--- start of Data shown ---
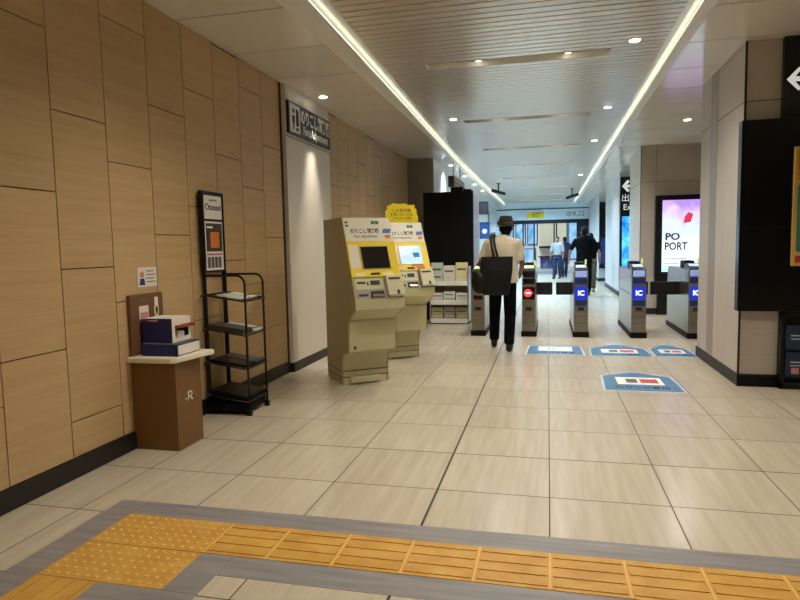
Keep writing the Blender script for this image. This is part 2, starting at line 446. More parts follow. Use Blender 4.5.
while y < YE-.1:
    a, b = y+.009, y+.101
    hit = [c for c in SL if a < c+SW and b > c-SW]
    xl_, xr_ = xin(a)+.10, 1.03
    if hit:
        p.box(xl_, SX0, a, b, ZS, ZS+.025); p.box(SX1, xr_, a, b, ZS, ZS+.025)
    else: p.box(xl_, xr_, a, b, ZS, ZS+.025)
    y += .11
struct(p.build('ceiling_centre', 'slat'))
struct(ribbon(lambda y: xin(y)-.06, lambda y: xin(y)+.098, ZS, ZS+.025).build('trim_11', 'slat'))
struct(ribbon(lambda y: 1.17, lambda y: 1.032, ZS, ZS+.025).build('trim_12', 'slat'))
p = MB()
last = YB
for c in SL+[YE]:
    e = c-SW if c != YE else YE
    p.box(-1.95, 1.2, last, e, ZS+.026, ZS+.032)
    if c != YE:
        p.box(-1.95, SX0, c-SW, c+SW, ZS+.026, ZS+.032); p.box(SX1, 1.2, c-SW, c+SW, ZS+.026, ZS+.032); last = c+SW
struct(p.build('ceiling_centre_backing', 'slat_back'))
# cove strip lights sit on the trim ledge
tag(ribbon(lambda y: xin(y)-.03, lambda y: xin(y)-.004, ZC+.02, ZC+.033).build('cove_light', 'cove'), 'long strip light in the left cove edge of the slatted ceiling', 'strip light', 'cove strip lights')
tag(ribbon(lambda y: 1.145, lambda y: 1.119, ZC+.02, ZC+.033).build('cove_light', 'cove'), 'long strip light in the right cove edge of the slatted ceiling', 'strip light', 'cove strip lights')

# ------------------------------------------------------------------ lamps
def spot(loc, e, ang=120, blend=.8, col=(1., .93, .80), r=.05):
    l = bpy.data.lights.new('lamp', 'SPOT'); l.energy = e; l.spot_size = math.radians(ang); l.spot_blend = blend
    l.color = col; l.shadow_soft_size = r
    o = bpy.data.objects.new('lamp_light', l); C.objects.link(o); o.location = loc; return o
E_SLOT, E_DOWN = 78, 60
ORD = ['first', 'second', 'third', 'fourth', 'fifth', 'sixth', 'seventh', 'eighth', 'ninth', 'tenth', 'eleventh']
VIS = {6.35: 'nearest', 9.2: 'second nearest', 11.95: 'third nearest', 14.6: 'fourth nearest', 17.3: 'fifth nearest', 20.4: 'sixth nearest', 23.4: 'seventh nearest', 26.4: 'farthest'}
for c in SL:
    lab = VIS.get(c)
    t = thing('slot_light', ('recessed twin-lamp ceiling slot, %s of the row running away over the corridor' % lab) if lab else 'recessed twin-lamp ceiling slot above the near end of the concourse', 'ceiling light', (0, c, ZS), 0, 'twin-lamp ceiling slots')
    h = MB(); h.box(SX0, SX1, -SW, SW, .055, .06); h.box(SX0, SX1, -SW, -SW+.004, 0, .06); h.box(SX0, SX1, SW-.004, SW, 0, .06)
    h.box(SX0, SX0+.004, -SW, SW, 0, .06); h.box(SX1-.004, SX1, -SW, SW, 0, .06)
    h.build('housing', 'slot', t)
    for lx in (-.68, .19):
        g = MB().cyl((lx, 0, .035), (lx, 0, .056), .05).build('lamp_body', 'lamp_rim', t, smooth=False)
        MB().cyl((lx, 0, .029), (lx, 0, .0345), .034).build('lamp_lens', 'lamp', g)
        spot((lx, c, ZS+.02), E_SLOT*(.42 if c < 2 else .72 if c < 5 else 1.05 if c < 13 else 4.6), 150, .9, col=(1, .93, .80) if c < 9 else (.95, .95, .95) if c < 13 else (.50, .76, 1.))
DOWN = [(.76, 6.05, 'right', 'nearest the camera'), (.78, 8.85, 'right', 'second from the camera'), (.80, 11.6, 'right', 'third from the camera'), (.84, 17.2, 'right', 'beyond the ticket gates'),
        (-1.32, 8.95, 'left', ''), (-1.3, 3.4, 'left', ''), (.76, 3.2, 'right', '')]
def downlight(x, y, z, label, e, col=(1, .93, .80), ang=130, bl=.9, r=.045):
    t = thing('downlight', label, 'ceiling light', (x, y, z), 0, 'round ceiling downlights')
    h = MB(); n = 28
    o_ = [(r*math.cos(2*PI*i/n), r*math.sin(2*PI*i/n)) for i in range(n)]
    h.cyl((0, 0, -.006), (0, 0, 0), r+.012, n=n).build('rim', 'lamp_rim', t)
    MB().cyl((0, 0, -.010), (0, 0, -.006), r, n=n).build('lens', 'lamp', t)
    return spot((x, y, z-.03), e, ang, bl, col)
for x, y, s, w in DOWN:
    if s == 'right' and w: lab = 'round white downlight at the right edge of the slatted ceiling, '+w
    elif y > 5: lab = 'round white downlight at the left edge of the slatted ceiling'
    else: lab = 'round white downlight overhead near the camera, %s side' % s
    downlight(x, y, ZS, lab, E_DOWN)
downlight(-2.52, 6.86, ZC, 'round downlight in the left ceiling panels shining on the fare sign pier', 170, (1, .93, .80), ang=41, bl=.9)
downlight(1.95, 9.75, ZC, 'round downlight in the right ceiling panels behind the big beige pillar', 130, (.97, .95, .95), 150)
downlight(-2.1, 1.2, ZC, 'round downlight overhead near the camera in the left ceiling panels', 14)
downlight(2.8, 3.6, ZC, 'round downlight overhead near the camera in the right ceiling panels', 70)
downlight(2.6, .6, ZC, 'round downlight overhead behind the camera in the right ceiling panels', 70)

# ------------------------------------------------------------------ right-hand pillars
def pillar(name, x0, x1, y0, y1, m, seam, strip=None, base='skirting'):
    p = MB()
    for z0, z1 in ((.11, seam-.003), (seam+.003, ZC)):
        ys = [y0] + ([strip[0]-.002, None, strip[1]+.002] if strip else []) + [y1]
        p.box(x0, x1, y0, y1, z0, z1)
    o = struct(p.build(name, m, bevel=.003))
    struct(bx(x0+.003, x1, y0+.003, y1-.003, .1, ZC).build(name+'_core', 'gap'))
    struct(bx(x0-.012, x1, y0-.012, y1+.012, 0, .11).build('baseboard_'+name[5:], base, bevel=.003))
    return o
pillar('wall_right_near', XR, 5.5, 6.15, 7.74, 'pillar', 2.56)
struct(bx(XR-.002, XR+.002, 7.05, 7.32, .112, ZC).build('trim_8', 'pillar_strip'))
struct(bx(XR-.005, XR+.012, 6.143, 6.156, .112, ZC).build('trim_9', 'gap'))
pillar('wall_right_middle', 1.66, 6.0, 12.15, 13.7, 'pillar', 2.43)
p = MB(); p.box(1.918, 1.922, 12.147, 12.15, .112, ZC)
p.box(1.655, 1.665, 12.146, 12.155, .112, ZC)
struct(p.build('trim_10', 'gap'))
pillar('wall_right_third', 1.73, 6.0, 16.3, 20.0, 'pillar_cool', 2.5)
pillar('wall_right_far', 1.73, 6.0, 22.6, YE, 'pillar_cool', 2.5)

# big black sign panel on the near pillar
t = thing('sign_panel', 'large blank black panel covering the front of the near beige pillar', 'sign', (1.655, 6.148, .70))
bx(0, 2.2, -.1, 0, 0, 1.68).build('board', 'black', t, bevel=.004)
bx(0, 2.2, -.101, -.1, .74, .744).build('panel_joint', 'black_matte', t)
t = thing('direction_sign', 'black overhead sign with white left arrow above the blank panel', 'sign', (1.985, 6.148, 2.395))
bx(0, 1.9, -.06, 0, 0, .68).build('board', 'black', t, bevel=.003)
fr = frame((0, -.06, 0), (1, 0, 0), (0, 0, 1))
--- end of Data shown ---
Task brief:
Except for the pictures, copy the material above exactly.

Written reply:
Keep writing the Blender script for this image. This is part 2, starting at line 446. More parts follow. Use Blender 4.5.
while y < YE-.1:
    a, b = y+.009, y+.101
    hit = [c for c in SL if a < c+SW and b > c-SW]
    xl_, xr_ = xin(a)+.10, 1.03
    if hit:
        p.box(xl_, SX0, a, b, ZS, ZS+.025); p.box(SX1, xr_, a, b, ZS, ZS+.025)
    else: p.box(xl_, xr_, a, b, ZS, ZS+.025)
    y += .11
struct(p.build('ceiling_centre', 'slat'))
struct(ribbon(lambda y: xin(y)-.06, lambda y: xin(y)+.098, ZS, ZS+.025).build('trim_11', 'slat'))
struct(ribbon(lambda y: 1.17, lambda y: 1.032, ZS, ZS+.025).build('trim_12', 'slat'))
p = MB()
last = YB
for c in SL+[YE]:
    e = c-SW if c != YE else YE
    p.box(-1.95, 1.2, last, e, ZS+.026, ZS+.032)
    if c != YE:
        p.box(-1.95, SX0, c-SW, c+SW, ZS+.026, ZS+.032); p.box(SX1, 1.2, c-SW, c+SW, ZS+.026, ZS+.032); last = c+SW
struct(p.build('ceiling_centre_backing', 'slat_back'))
# cove strip lights sit on the trim ledge
tag(ribbon(lambda y: xin(y)-.03, lambda y: xin(y)-.004, ZC+.02, ZC+.033).build('cove_light', 'cove'), 'long strip light in the left cove edge of the slatted ceiling', 'strip light', 'cove strip lights')
tag(ribbon(lambda y: 1.145, lambda y: 1.119, ZC+.02, ZC+.033).build('cove_light', 'cove'), 'long strip light in the right cove edge of the slatted ceiling', 'strip light', 'cove strip lights')

# ------------------------------------------------------------------ lamps
def spot(loc, e, ang=120, blend=.8, col=(1., .93, .80), r=.05):
    l = bpy.data.lights.new('lamp', 'SPOT'); l.energy = e; l.spot_size = math.radians(ang); l.spot_blend = blend
    l.color = col; l.shadow_soft_size = r
    o = bpy.data.objects.new('lamp_light', l); C.objects.link(o); o.location = loc; return o
E_SLOT, E_DOWN = 78, 60
ORD = ['first', 'second', 'third', 'fourth', 'fifth', 'sixth', 'seventh', 'eighth', 'ninth', 'tenth', 'eleventh']
VIS = {6.35: 'nearest', 9.2: 'second nearest', 11.95: 'third nearest', 14.6: 'fourth nearest', 17.3: 'fifth nearest', 20.4: 'sixth nearest', 23.4: 'seventh nearest', 26.4: 'farthest'}
for c in SL:
    lab = VIS.get(c)
    t = thing('slot_light', ('recessed twin-lamp ceiling slot, %s of the row running away over the corridor' % lab) if lab else 'recessed twin-lamp ceiling slot above the near end of the concourse', 'ceiling light', (0, c, ZS), 0, 'twin-lamp ceiling slots')
    h = MB(); h.box(SX0, SX1, -SW, SW, .055, .06); h.box(SX0, SX1, -SW, -SW+.004, 0, .06); h.box(SX0, SX1, SW-.004, SW, 0, .06)
    h.box(SX0, SX0+.004, -SW, SW, 0, .06); h.box(SX1-.004, SX1, -SW, SW, 0, .06)
    h.build('housing', 'slot', t)
    for lx in (-.68, .19):
        g = MB().cyl((lx, 0, .035), (lx, 0, .056), .05).build('lamp_body', 'lamp_rim', t, smooth=False)
        MB().cyl((lx, 0, .029), (lx, 0, .0345), .034).build('lamp_lens', 'lamp', g)
        spot((lx, c, ZS+.02), E_SLOT*(.42 if c < 2 else .72 if c < 5 else 1.05 if c < 13 else 4.6), 150, .9, col=(1, .93, .80) if c < 9 else (.95, .95, .95) if c < 13 else (.50, .76, 1.))
DOWN = [(.76, 6.05, 'right', 'nearest the camera'), (.78, 8.85, 'right', 'second from the camera'), (.80, 11.6, 'right', 'third from the camera'), (.84, 17.2, 'right', 'beyond the ticket gates'),
        (-1.32, 8.95, 'left', ''), (-1.3, 3.4, 'left', ''), (.76, 3.2, 'right', '')]
def downlight(x, y, z, label, e, col=(1, .93, .80), ang=130, bl=.9, r=.045):
    t = thing('downlight', label, 'ceiling light', (x, y, z), 0, 'round ceiling downlights')
    h = MB(); n = 28
    o_ = [(r*math.cos(2*PI*i/n), r*math.sin(2*PI*i/n)) for i in range(n)]
    h.cyl((0, 0, -.006), (0, 0, 0), r+.012, n=n).build('rim', 'lamp_rim', t)
    MB().cyl((0, 0, -.010), (0, 0, -.006), r, n=n).build('lens', 'lamp', t)
    return spot((x, y, z-.03), e, ang, bl, col)
for x, y, s, w in DOWN:
    if s == 'right' and w: lab = 'round white downlight at the right edge of the slatted ceiling, '+w
    elif y > 5: lab = 'round white downlight at the left edge of the slatted ceiling'
    else: lab = 'round white downlight overhead near the camera, %s side' % s
    downlight(x, y, ZS, lab, E_DOWN)
downlight(-2.52, 6.86, ZC, 'round downlight in the left ceiling panels shining on the fare sign pier', 170, (1, .93, .80), ang=41, bl=.9)
downlight(1.95, 9.75, ZC, 'round downlight in the right ceiling panels behind the big beige pillar', 130, (.97, .95, .95), 150)
downlight(-2.1, 1.2, ZC, 'round downlight overhead near the camera in the left ceiling panels', 14)
downlight(2.8, 3.6, ZC, 'round downlight overhead near the camera in the right ceiling panels', 70)
downlight(2.6, .6, ZC, 'round downlight overhead behind the camera in the right ceiling panels', 70)

# ------------------------------------------------------------------ right-hand pillars
def pillar(name, x0, x1, y0, y1, m, seam, strip=None, base='skirting'):
    p = MB()
    for z0, z1 in ((.11, seam-.003), (seam+.003, ZC)):
        ys = [y0] + ([strip[0]-.002, None, strip[1]+.002] if strip else []) + [y1]
        p.box(x0, x1, y0, y1, z0, z1)
    o = struct(p.build(name, m, bevel=.003))
    struct(bx(x0+.003, x1, y0+.003, y1-.003, .1, ZC).build(name+'_core', 'gap'))
    struct(bx(x0-.012, x1, y0-.012, y1+.012, 0, .11).build('baseboard_'+name[5:], base, bevel=.003))
    return o
pillar('wall_right_near', XR, 5.5, 6.15, 7.74, 'pillar', 2.56)
struct(bx(XR-.002, XR+.002, 7.05, 7.32, .112, ZC).build('trim_8', 'pillar_strip'))
struct(bx(XR-.005, XR+.012, 6.143, 6.156, .112, ZC).build('trim_9', 'gap'))
pillar('wall_right_middle', 1.66, 6.0, 12.15, 13.7, 'pillar', 2.43)
p = MB(); p.box(1.918, 1.922, 12.147, 12.15, .112, ZC)
p.box(1.655, 1.665, 12.146, 12.155, .112, ZC)
struct(p.build('trim_10', 'gap'))
pillar('wall_right_third', 1.73, 6.0, 16.3, 20.0, 'pillar_cool', 2.5)
pillar('wall_right_far', 1.73, 6.0, 22.6, YE, 'pillar_cool', 2.5)

# big black sign panel on the near pillar
t = thing('sign_panel', 'large blank black panel covering the front of the near beige pillar', 'sign', (1.655, 6.148, .70))
bx(0, 2.2, -.1, 0, 0, 1.68).build('board', 'black', t, bevel=.004)
bx(0, 2.2, -.101, -.1, .74, .744).build('panel_joint', 'black_matte', t)
t = thing('direction_sign', 'black overhead sign with white left arrow above the blank panel', 'sign', (1.985, 6.148, 2.395))
bx(0, 1.9, -.06, 0, 0, .68).build('board', 'black', t, bevel=.003)
fr = frame((0, -.06, 0), (1, 0, 0), (0, 0, 1))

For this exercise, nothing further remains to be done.